Imagine how the conversation might go. For example, the CEO of a steel manufacturer with a high environmental impact might want to raise €1 billion in the next five years, as a first step, to fund its transition toward innovative, low-carbon steel — a product which is likely to answer growing international demand from clients who are eager to improve their own environmental performance.

The traffic-light taxonomy is particularly helpful for companies with unsustainable assets as they can tell positive stories about their transition.

Using the traffic-light taxonomy, the CEO could sit down with a bank and agree on a set of Key Performance Indicators that would be the foundation of a billion-euro bond. They could agree that the company, which might make 90 percent of its revenues from high-impact steel, would reduce that number to 60 percent in five years, to 30 percent in 10 years, and to zero in 15 years. The company would also be able to prove, with the help of a credible EU instrument, that it was increasing its green and yellow spending and reducing its red assets accordingly.

The traffic-light taxonomy is particularly helpful for companies with unsustainable assets as they can tell a positive story about their transition — how and when they will move out of the red category and toward the green. Luckily, the technical work for a traffic-light taxonomy has already been done: the EU’s existing taxonomy has already set thresholds for sustainability and for unsustainability — known as ‘substantial contribution’ and ‘do no significant harm’. All that is left to do is to test the traffic-light taxonomy in practice.

A color-coding system that would help companies to reduce financial risks

Many companies and financial institutions are already analyzing their portfolios to identify the risks created by unsustainable, intermediate and sustainable activities, as it is now clear that an activity’s environmental performance can affect the risk of financial losses.

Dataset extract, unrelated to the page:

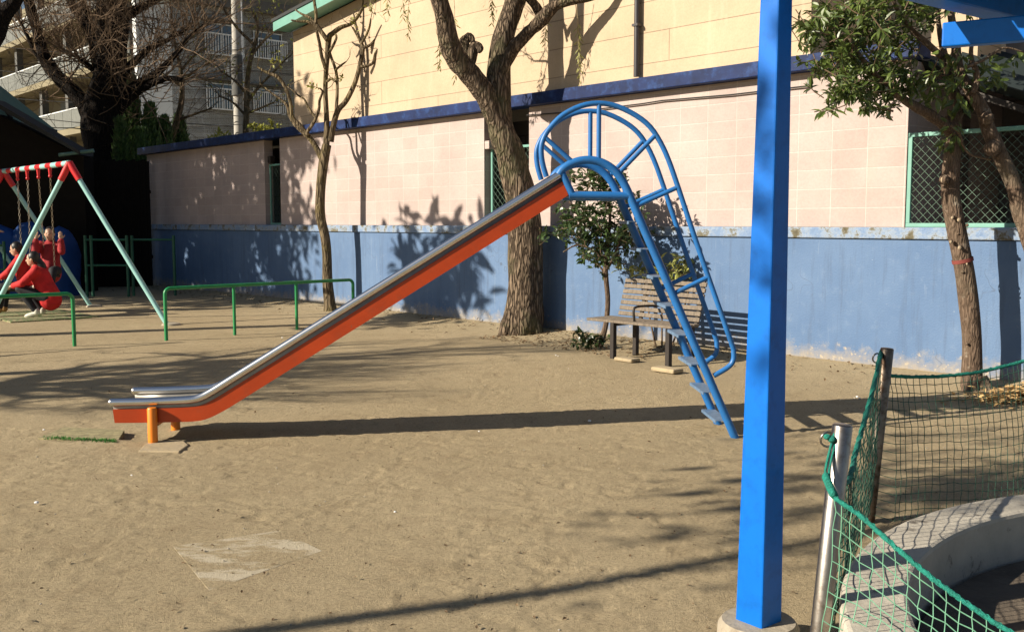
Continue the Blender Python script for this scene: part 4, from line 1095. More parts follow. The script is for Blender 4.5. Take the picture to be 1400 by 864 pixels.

However, the Network for Greening the Financial System, a global group of central banks which was created to better manage climate and environmental risk, has found that financial institutions struggle to understand the risks of sustainable and unsustainable assets because “a clear taxonomy, and available granular data, are not yet in place in most jurisdictions”.

The EU should help relieve the burden of this analysis: the traffic-light taxonomy would give companies and financial institutions a full view of their impacts and of the areas of the business that need improvement.

It is not only private financial institutions which need support. Central banks have also been asking for this instrument for years to help them monitor credit risk in the financial system and to ensure banks engage in a prudent, responsible, well-managed transition. As the European Central Bank has observed, a traffic-light taxonomy “would facilitate the assessment of transition risk in the balance sheets of financial institutions”.

Singapore, Canada, Indonesia, ASEAN, and Thailand are all creating a traffic-light taxonomy. The EU must not lag behind.

Calling on companies: raise your voices!

We call on European financial institutions and companies which are committed to preserving Europe’s economic stability, and securing its place as a leader in innovation, to test the traffic-light taxonomy and let the European institutions hear your voice. Explain to them what transition guidance you need. Tell them that the environmental transition is not a choice but an absolute necessity for your business.

We call on European investors and companies: tell the EU institutions that the environmental transition is not a choice but an absolute necessity for your business.

The U.S. and China are racing to take the economic opportunities of the green transition. We must ensure that European companies get clear policies that help them innovate and transition faster.

A traffic-light taxonomy will give everyone a simple road to follow. Let us not look back on this opportunity and wonder why we didn’t act sooner.